**Exercise details**
Among the lines below, keep only those from the one containing "Recreate this scene" through the one containing "from mathutils import", and reproduce them exactly.

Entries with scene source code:
────────────────

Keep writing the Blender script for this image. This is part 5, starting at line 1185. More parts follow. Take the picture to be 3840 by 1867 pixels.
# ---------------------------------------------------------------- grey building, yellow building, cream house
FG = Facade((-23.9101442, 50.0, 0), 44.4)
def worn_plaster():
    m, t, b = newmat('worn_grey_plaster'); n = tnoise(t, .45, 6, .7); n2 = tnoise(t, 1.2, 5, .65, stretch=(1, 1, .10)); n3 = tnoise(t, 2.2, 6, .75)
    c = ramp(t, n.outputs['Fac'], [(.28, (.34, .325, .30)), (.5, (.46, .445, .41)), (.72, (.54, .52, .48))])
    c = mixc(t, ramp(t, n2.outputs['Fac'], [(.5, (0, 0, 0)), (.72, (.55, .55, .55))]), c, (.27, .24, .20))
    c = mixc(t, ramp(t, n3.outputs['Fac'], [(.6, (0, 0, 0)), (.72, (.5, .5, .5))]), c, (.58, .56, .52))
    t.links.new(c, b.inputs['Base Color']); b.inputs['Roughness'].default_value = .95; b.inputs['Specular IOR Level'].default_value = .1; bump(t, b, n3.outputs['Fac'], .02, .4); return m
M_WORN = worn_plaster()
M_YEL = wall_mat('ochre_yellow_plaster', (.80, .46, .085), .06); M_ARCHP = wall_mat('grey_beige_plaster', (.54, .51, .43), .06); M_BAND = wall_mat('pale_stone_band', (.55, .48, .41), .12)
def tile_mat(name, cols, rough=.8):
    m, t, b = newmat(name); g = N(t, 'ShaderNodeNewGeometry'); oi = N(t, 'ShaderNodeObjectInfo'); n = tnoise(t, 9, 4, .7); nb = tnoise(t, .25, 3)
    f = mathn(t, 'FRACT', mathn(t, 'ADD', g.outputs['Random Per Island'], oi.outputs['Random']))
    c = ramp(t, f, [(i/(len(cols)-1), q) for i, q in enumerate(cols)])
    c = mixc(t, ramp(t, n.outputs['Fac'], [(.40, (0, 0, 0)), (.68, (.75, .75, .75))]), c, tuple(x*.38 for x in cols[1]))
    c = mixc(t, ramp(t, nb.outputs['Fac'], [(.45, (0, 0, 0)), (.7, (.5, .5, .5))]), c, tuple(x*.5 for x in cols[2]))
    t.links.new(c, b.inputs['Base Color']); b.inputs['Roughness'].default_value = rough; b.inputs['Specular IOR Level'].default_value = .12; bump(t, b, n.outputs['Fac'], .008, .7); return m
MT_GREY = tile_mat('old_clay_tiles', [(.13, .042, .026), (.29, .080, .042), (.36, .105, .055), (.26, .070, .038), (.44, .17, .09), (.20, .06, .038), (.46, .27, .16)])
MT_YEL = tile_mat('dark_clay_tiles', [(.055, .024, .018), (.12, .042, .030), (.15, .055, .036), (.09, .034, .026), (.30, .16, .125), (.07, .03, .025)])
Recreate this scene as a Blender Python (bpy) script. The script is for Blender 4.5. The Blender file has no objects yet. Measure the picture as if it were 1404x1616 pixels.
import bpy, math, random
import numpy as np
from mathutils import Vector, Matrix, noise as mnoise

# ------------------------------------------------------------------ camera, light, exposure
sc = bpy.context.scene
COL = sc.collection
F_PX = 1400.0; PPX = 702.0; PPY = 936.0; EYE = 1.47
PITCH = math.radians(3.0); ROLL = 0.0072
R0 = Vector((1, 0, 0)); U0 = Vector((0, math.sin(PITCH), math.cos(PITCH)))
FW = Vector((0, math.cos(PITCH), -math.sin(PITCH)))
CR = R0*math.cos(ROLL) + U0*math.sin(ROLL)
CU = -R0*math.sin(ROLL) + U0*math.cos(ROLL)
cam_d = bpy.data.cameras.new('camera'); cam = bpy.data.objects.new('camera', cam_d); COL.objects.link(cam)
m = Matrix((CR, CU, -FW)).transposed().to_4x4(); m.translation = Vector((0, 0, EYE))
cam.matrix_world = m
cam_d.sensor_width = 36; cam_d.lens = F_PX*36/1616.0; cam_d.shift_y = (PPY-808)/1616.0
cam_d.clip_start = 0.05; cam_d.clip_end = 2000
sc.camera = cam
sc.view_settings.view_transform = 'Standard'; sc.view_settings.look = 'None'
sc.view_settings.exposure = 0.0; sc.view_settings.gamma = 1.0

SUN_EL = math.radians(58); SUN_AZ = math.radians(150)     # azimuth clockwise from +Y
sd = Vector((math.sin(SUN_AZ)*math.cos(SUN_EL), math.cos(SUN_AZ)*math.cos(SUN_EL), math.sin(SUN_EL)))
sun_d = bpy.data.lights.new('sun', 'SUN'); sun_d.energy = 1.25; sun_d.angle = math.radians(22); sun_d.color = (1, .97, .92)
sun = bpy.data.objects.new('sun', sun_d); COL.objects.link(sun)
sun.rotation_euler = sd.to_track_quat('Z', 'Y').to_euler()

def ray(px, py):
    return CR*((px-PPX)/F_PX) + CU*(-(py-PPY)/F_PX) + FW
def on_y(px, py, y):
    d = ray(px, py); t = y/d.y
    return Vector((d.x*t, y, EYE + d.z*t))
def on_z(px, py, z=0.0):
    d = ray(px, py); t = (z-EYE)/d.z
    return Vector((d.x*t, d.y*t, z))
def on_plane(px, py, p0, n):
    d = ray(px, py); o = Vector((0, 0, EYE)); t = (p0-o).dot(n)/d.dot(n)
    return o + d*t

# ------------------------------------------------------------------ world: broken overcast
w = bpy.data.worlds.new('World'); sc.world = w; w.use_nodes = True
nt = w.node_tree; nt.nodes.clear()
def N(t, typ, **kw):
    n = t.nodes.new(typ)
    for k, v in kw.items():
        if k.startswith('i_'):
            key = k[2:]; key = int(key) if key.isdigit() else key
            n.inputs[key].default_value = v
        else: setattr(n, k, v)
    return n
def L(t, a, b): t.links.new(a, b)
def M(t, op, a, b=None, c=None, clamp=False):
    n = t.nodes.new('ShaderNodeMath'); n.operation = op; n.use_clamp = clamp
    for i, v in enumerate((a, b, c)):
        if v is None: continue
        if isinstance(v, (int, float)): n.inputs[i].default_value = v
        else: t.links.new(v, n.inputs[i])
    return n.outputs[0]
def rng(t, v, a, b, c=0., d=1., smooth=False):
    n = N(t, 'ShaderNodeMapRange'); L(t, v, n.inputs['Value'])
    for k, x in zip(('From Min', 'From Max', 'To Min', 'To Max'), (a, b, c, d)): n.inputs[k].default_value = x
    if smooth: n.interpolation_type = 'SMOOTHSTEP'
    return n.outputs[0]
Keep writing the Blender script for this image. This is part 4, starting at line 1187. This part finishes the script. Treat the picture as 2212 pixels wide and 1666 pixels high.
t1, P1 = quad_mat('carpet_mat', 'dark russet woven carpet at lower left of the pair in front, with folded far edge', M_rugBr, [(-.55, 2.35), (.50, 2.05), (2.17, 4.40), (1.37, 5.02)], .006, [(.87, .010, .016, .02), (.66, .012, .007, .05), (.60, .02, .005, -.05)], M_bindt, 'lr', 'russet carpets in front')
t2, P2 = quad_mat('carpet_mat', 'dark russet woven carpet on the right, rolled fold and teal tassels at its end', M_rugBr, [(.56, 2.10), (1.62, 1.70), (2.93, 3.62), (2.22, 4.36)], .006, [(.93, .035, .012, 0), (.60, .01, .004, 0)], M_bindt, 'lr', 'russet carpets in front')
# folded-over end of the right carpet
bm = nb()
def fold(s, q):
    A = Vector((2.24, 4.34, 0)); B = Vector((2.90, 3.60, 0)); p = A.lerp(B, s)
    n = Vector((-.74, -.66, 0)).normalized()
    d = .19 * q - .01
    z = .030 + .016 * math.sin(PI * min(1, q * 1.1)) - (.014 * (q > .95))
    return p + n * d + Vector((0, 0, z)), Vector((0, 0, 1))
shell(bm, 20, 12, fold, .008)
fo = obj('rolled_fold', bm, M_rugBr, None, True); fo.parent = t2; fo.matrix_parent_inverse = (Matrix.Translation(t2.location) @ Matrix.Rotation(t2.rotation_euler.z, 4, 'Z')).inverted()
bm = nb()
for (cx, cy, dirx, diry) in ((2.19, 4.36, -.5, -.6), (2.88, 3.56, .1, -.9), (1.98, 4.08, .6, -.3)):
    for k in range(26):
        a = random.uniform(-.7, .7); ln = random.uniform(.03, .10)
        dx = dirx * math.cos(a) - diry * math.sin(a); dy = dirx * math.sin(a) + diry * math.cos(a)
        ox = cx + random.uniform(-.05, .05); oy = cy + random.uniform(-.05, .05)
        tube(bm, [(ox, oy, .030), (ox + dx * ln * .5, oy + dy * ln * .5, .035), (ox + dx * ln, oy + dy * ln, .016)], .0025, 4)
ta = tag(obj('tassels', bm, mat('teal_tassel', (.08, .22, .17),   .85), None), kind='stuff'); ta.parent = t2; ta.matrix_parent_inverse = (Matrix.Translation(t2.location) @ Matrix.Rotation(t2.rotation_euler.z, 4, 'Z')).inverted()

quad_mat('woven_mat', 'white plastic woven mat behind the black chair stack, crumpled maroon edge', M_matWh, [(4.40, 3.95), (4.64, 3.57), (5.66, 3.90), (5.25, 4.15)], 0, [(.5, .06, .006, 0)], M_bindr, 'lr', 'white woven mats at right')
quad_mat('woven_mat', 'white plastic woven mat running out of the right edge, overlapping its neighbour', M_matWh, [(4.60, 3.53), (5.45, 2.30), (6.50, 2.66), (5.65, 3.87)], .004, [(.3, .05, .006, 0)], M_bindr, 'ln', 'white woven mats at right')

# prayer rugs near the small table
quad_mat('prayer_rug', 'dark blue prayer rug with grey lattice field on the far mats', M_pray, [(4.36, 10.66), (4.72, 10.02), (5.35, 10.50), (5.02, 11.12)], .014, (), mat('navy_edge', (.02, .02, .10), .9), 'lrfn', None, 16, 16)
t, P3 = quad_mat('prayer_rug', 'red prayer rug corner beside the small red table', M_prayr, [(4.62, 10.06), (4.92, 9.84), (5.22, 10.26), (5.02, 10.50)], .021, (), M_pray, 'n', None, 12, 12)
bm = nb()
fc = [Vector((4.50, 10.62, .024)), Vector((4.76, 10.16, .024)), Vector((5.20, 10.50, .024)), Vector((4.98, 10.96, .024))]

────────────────

**Response below**
Recreate this scene as a Blender Python (bpy) script. The script is for Blender 4.5. The Blender file has no objects yet. Measure the picture as if it were 1404x1616 pixels.
import bpy, math, random
import numpy as np
from mathutils import Vector, Matrix, noise as mnoise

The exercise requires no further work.